Morningness-eveningness orientation, optimal time-of-day and attitude change: Evidence for the systematic processing of a persuasive communication

This study investigates the effects of morningness-eveningness orientation and time-of-day on persuasion. In an attitude change paradigm, 120 female participants read a persuasive message that consisted of six counter-attitudinal arguments (anti-voluntary euthanasia) either in the morning (8:30 a.m.) or in the evening (7:00 p.m.). Attitude change was assessed by measuring attitudes towards the target issue before and after exposure to the message. Message processing was assessed by thought-listing and message recall tasks. Self-reported mood and arousal were monitored throughout. Participants were classified into M- and E-types according to their scores on the Horne and Ostberg (1976) MEQ questionnaire.
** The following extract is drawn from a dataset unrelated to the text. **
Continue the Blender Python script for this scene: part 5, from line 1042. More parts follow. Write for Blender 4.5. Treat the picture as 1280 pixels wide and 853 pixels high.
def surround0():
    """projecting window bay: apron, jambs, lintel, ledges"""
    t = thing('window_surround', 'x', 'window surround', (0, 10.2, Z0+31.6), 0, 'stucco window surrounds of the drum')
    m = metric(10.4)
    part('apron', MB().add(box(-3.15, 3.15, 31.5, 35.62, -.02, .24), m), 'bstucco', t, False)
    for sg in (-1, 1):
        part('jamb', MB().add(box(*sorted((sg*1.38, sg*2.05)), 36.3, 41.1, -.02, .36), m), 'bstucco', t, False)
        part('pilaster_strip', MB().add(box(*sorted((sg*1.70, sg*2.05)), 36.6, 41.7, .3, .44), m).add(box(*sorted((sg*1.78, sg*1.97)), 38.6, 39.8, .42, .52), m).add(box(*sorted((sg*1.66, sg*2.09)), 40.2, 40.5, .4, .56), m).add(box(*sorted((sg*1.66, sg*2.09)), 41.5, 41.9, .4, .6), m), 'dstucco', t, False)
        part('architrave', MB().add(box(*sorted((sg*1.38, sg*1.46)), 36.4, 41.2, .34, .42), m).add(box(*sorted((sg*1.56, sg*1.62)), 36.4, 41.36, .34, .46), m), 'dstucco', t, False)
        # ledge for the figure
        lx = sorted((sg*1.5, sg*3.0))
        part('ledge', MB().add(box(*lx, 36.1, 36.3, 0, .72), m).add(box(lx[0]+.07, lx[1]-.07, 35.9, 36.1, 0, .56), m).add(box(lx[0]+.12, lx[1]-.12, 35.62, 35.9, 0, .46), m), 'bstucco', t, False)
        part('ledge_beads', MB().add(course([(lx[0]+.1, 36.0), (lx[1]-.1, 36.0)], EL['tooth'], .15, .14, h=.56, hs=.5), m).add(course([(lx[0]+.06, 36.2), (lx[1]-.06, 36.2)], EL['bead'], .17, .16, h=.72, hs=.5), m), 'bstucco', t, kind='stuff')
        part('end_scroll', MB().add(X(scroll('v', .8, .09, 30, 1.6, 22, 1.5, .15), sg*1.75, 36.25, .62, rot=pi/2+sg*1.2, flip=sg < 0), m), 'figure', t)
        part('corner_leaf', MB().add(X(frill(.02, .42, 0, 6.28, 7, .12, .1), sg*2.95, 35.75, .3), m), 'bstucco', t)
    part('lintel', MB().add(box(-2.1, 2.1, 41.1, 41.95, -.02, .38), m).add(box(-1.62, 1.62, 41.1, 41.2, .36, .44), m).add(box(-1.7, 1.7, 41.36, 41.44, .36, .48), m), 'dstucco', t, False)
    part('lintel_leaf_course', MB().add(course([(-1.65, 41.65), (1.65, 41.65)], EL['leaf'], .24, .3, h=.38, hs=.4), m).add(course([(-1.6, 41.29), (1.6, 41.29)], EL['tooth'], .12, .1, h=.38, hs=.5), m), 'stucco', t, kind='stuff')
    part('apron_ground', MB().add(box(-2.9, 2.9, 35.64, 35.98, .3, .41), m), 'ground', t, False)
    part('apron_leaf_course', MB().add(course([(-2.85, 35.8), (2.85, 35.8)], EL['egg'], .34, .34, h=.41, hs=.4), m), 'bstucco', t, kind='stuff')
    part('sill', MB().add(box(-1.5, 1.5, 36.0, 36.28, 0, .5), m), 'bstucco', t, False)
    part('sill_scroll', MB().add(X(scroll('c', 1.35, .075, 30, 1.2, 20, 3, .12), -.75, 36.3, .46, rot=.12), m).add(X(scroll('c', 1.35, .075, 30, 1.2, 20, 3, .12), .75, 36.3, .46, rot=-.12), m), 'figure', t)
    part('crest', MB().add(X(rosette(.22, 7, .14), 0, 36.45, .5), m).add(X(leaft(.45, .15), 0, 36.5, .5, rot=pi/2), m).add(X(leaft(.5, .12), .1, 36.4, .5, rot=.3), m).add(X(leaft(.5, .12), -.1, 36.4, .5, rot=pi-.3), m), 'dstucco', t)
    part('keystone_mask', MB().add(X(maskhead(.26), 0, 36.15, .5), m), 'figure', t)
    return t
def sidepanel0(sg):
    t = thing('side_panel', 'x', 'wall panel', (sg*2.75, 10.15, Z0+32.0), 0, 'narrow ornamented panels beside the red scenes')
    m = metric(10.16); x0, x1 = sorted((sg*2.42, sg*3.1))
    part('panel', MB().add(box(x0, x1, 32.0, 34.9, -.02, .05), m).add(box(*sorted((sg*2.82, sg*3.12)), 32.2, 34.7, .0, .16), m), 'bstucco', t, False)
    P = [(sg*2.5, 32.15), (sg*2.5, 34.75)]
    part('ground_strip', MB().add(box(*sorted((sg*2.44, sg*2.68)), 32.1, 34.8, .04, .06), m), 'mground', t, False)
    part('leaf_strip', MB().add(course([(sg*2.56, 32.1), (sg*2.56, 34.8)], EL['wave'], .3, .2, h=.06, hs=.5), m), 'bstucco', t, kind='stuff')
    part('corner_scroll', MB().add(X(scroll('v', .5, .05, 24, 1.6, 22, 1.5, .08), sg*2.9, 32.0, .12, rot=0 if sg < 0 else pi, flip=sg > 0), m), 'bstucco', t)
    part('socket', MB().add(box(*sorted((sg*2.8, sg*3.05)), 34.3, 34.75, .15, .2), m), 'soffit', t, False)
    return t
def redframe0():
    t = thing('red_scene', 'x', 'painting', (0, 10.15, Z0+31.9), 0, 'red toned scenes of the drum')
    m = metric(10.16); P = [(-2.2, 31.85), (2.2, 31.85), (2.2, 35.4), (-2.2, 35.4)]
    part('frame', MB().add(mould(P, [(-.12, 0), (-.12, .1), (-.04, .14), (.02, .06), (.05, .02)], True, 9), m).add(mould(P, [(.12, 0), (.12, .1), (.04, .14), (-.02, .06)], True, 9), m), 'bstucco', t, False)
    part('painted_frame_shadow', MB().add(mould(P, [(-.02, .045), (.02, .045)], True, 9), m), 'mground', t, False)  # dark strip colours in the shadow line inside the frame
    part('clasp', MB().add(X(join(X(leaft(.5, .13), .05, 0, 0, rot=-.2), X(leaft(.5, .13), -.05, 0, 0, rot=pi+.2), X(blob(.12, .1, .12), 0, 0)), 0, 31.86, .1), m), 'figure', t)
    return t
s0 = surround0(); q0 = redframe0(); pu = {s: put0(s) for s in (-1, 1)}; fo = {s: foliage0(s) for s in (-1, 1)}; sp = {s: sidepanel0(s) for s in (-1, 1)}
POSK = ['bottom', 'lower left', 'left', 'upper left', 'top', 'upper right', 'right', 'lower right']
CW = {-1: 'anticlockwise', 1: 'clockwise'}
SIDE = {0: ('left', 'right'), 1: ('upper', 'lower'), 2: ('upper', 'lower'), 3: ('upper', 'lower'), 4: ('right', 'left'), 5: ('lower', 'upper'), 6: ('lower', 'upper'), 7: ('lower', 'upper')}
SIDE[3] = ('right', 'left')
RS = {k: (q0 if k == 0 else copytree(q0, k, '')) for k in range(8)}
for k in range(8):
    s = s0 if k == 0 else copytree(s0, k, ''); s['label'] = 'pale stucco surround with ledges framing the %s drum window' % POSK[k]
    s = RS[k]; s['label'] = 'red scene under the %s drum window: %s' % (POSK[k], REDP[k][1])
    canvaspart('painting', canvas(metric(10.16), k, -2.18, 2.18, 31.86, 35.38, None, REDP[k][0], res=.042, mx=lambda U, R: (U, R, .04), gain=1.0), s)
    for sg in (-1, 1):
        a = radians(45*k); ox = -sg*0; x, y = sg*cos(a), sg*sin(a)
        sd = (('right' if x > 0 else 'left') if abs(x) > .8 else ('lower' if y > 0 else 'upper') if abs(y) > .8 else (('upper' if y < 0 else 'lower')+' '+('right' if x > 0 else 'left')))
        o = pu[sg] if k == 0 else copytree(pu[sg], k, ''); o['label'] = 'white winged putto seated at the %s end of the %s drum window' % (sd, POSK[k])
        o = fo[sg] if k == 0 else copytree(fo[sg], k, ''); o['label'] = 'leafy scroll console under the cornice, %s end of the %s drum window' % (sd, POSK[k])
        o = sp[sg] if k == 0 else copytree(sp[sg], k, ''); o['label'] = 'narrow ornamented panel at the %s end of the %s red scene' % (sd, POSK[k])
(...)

When tested at their respective optimal time-of-day (i.e., morning for M-types/evening for E-types), M- and E-types reported higher energetic arousal, greater agreement with the message, greater message-congruent thinking, and a propensity for superior message recall compared to M- and E-types tested at their nonoptimal time-of-day (i.e., evening for M-types/morning for E-types). The attitude change in those tested at their optimal time-of-day was mediated by the level of message-congruent thinking. Results are interpreted in terms of the Elaboration Likelihood Model of persuasion. (c) 2005 Elsevier Ltd. All rights reserved.